• Work to be completed
Don't include pictures. Quote the lines below from the first through the line that contains "rnd = random.Random(7)".
┌─ Data extract
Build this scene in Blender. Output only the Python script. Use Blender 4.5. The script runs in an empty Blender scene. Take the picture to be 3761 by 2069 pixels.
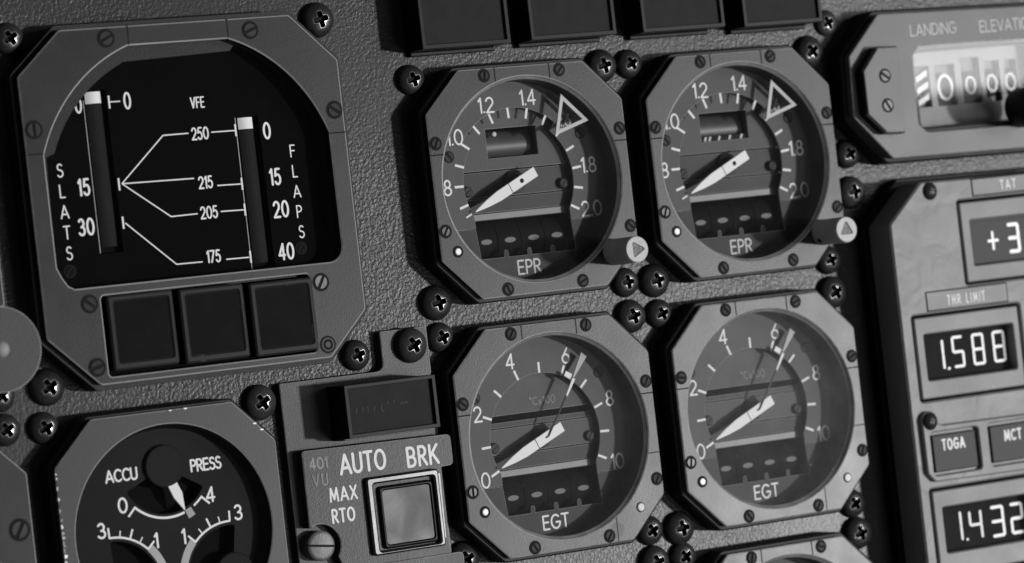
import bpy, math, random
from mathutils import Vector, Matrix
from mathutils.geometry import tessellate_polygon

# ---------------------------------------------------------------- scene basics
# Layout units: u = right, v = up, h = out of the instrument panel; 1 unit = 1.25 mm.
S = 0.00125
PI = math.pi
def W(u, v, h): return Vector((u*S, -h*S, v*S))
sc = bpy.context.scene
col = sc.collection
rnd = random.Random(7)

# camera
cam_d = bpy.data.cameras.new('camera'); cam = bpy.data.objects.new('camera', cam_d); col.objects.link(cam)
yaw, pit, rol = -0.521681, 0.001208, -0.113195
cam_d.sensor_width = 36.0; cam_d.lens = 36.0*3.45106
cam_d.clip_start = 0.01; cam_d.clip_end = 50
Rl = Matrix.Rotation(yaw, 3, 'Y') @ Matrix.Rotation(pit, 3, 'X') @ Matrix.Rotation(rol, 3, 'Z')
Mx = Matrix(((1, 0, 0), (0, 0, -1), (0, 1, 0)))
m = (Mx @ Rl).to_4x4(); m.translation = W(-321.7588, -18.6848, 547.8224)
cam.matrix_world = m
cam_d.dof.use_dof = True; cam_d.dof.focus_distance = 622*S; cam_d.dof.aperture_fstop = 18
sc.camera = cam

# world: very dim cabin
wd = bpy.data.worlds.new('World'); sc.world = wd; wd.use_nodes = True
wd.node_tree.nodes['Background'].inputs[0].default_value = (1, 1, 1, 1)
wd.node_tree.nodes['Background'].inputs[1].default_value = 0.065

# lamps: the side window (seen mirrored in the right-hand glass) and a soft key from the right
def aim(o, src, dst):
    o.location = W(*src); d = (W(*dst)-W(*src)).normalized()
    o.rotation_euler = d.to_track_quat('-Z', 'Y').to_euler()
def area(name, src, dst, sx, sy, e):
    d = bpy.data.lights.new(name, 'AREA'); d.shape = 'RECTANGLE'; d.size = sx*S; d.size_y = sy*S; d.energy = e
    o = bpy.data.objects.new(name, d); col.objects.link(o); aim(o, src, dst)
area('window_light', (476, 96, 400), (110, 20, 0), 170, 130, 0.95)
def spot(name, src, dst, e, soft, deg, blend):
    d = bpy.data.lights.new(name, 'SPOT'); d.energy = e; d.shadow_soft_size = soft*S; d.spot_size = math.radians(deg); d.spot_blend = blend
    o = bpy.data.objects.new(name, d); col.objects.link(o); aim(o, src, dst)
spot('key_light', (2362, -412, 3000), (0, -10, 0), 570.0, 112, 16, 0.5)
spot('low_light', (227, -230, 600), (-60, -40, 0), 3.2, 110, 60, 0.8)

sc.view_settings.view_transform = 'Standard'; sc.view_settings.look = 'None'
sc.view_settings.exposure = 0.12; sc.view_settings.gamma = 1.0; sc.view_settings.use_curve_mapping = False
sc.render.engine = 'CYCLES'

# ---------------------------------------------------------------- materials
MATS = {}
def nodes(name):
    mt = bpy.data.materials.new(name); mt.use_nodes = True
    nt = mt.node_tree; b = nt.nodes['Principled BSDF']; MATS[name] = mt
    return mt, nt, b
def noise(nt, scale, detail=3, rough=0.55, dist=0.0):
    tc = nt.nodes.new('ShaderNodeTexCoord'); n = nt.nodes.new('ShaderNodeTexNoise')
    n.inputs['Scale'].default_value = scale/S; n.inputs['Detail'].default_value = detail
    n.inputs['Roughness'].default_value = rough; n.inputs['Distortion'].default_value = dist
    nt.links.new(tc.outputs['Object'], n.inputs['Vector']); return n
def ramp(nt, src, p0, c0, p1, c1):
    r = nt.nodes.new('ShaderNodeValToRGB'); e = r.color_ramp.elements
    e[0].position = p0; e[0].color = (c0, c0, c0, 1); e[1].position = p1; e[1].color = (c1, c1, c1, 1)
    nt.links.new(src, r.inputs[0]); return r
def bump(nt, b, src, strength, dist):
    bp = nt.nodes.new('ShaderNodeBump'); bp.inputs['Strength'].default_value = strength; bp.inputs['Distance'].default_value = dist*S
    nt.links.new(src, bp.inputs['Height'])
    if b.inputs['Normal'].is_linked: nt.links.new(b.inputs['Normal'].links[0].from_socket, bp.inputs['Normal'])
    nt.links.new(bp.outputs[0], b.inputs['Normal'])
def math_node(nt, op, a, c=None):
    n = nt.nodes.new('ShaderNodeMath'); n.operation = op
    for i, x in enumerate((a, c)):
        if x is None: continue
        if isinstance(x, (int, float)): n.inputs[i].default_value = x
        else: nt.links.new(x, n.inputs[i])
    return n.outputs[0]
def paint(name, c, rough=0.5, var=0.25, grain=0.25, spec=0.25, scuff=0.0, bscale=3.4, large=0.05):
    """painted metal: mottled grey, fine grain, optional pale scuffs"""
    mt, nt, b = nodes(name)
    n1 = noise(nt, large, 4, 0.6)
    r = ramp(nt, n1.outputs[0], 0.3, c*(1-var), 0.7, c*(1+var))
    outc = r.outputs[0]
    sp = noise(nt, 1.1, 2, 0.5); rs = ramp(nt, sp.outputs[0], 0.74, 0, 0.80, 1)
    mx = nt.nodes.new('ShaderNodeMixRGB'); mx.inputs[2].default_value = (min(1, c*2.6+.03),)*3+(1,)
    nt.links.new(math_node(nt, 'MULTIPLY', rs.outputs[0], 0.45), mx.inputs[0]); nt.links.new(outc, mx.inputs[1]); outc = mx.outputs[0]
    if scuff:
        n2 = noise(nt, 0.16, 7, 0.72, 0.6); r2 = ramp(nt, n2.outputs[0], 0.60, 0, 0.74, 1)
        m2 = nt.nodes.new('ShaderNodeMixRGB'); m2.inputs[2].default_value = (min(1, c*2.0+.02),)*3+(1,)
        nt.links.new(math_node(nt, 'MULTIPLY', r2.outputs[0], scuff), m2.inputs[0]); nt.links.new(outc, m2.inputs[1]); outc = m2.outputs[0]
    nt.links.new(outc, b.inputs['Base Color'])
    n3 = noise(nt, 0.12, 5, 0.6); r3 = ramp(nt, n3.outputs[0], 0.3, rough-0.025, 0.7, rough+0.025)
    nt.links.new(r3.outputs[0], b.inputs['Roughness'])
    b.inputs['Specular IOR Level'].default_value = spec
    g = noise(nt, bscale, 3, 0.6); bump(nt, b, g.outputs[0], grain, 0.25)
    return mt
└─
• Solution to this exercise
Build this scene in Blender. Output only the Python script. Use Blender 4.5. The script runs in an empty Blender scene. Take the picture to be 3761 by 2069 pixels.
import bpy, math, random
from mathutils import Vector, Matrix
from mathutils.geometry import tessellate_polygon

# ---------------------------------------------------------------- scene basics
# Layout units: u = right, v = up, h = out of the instrument panel; 1 unit = 1.25 mm.
S = 0.00125
PI = math.pi
def W(u, v, h): return Vector((u*S, -h*S, v*S))
sc = bpy.context.scene
col = sc.collection
rnd = random.Random(7)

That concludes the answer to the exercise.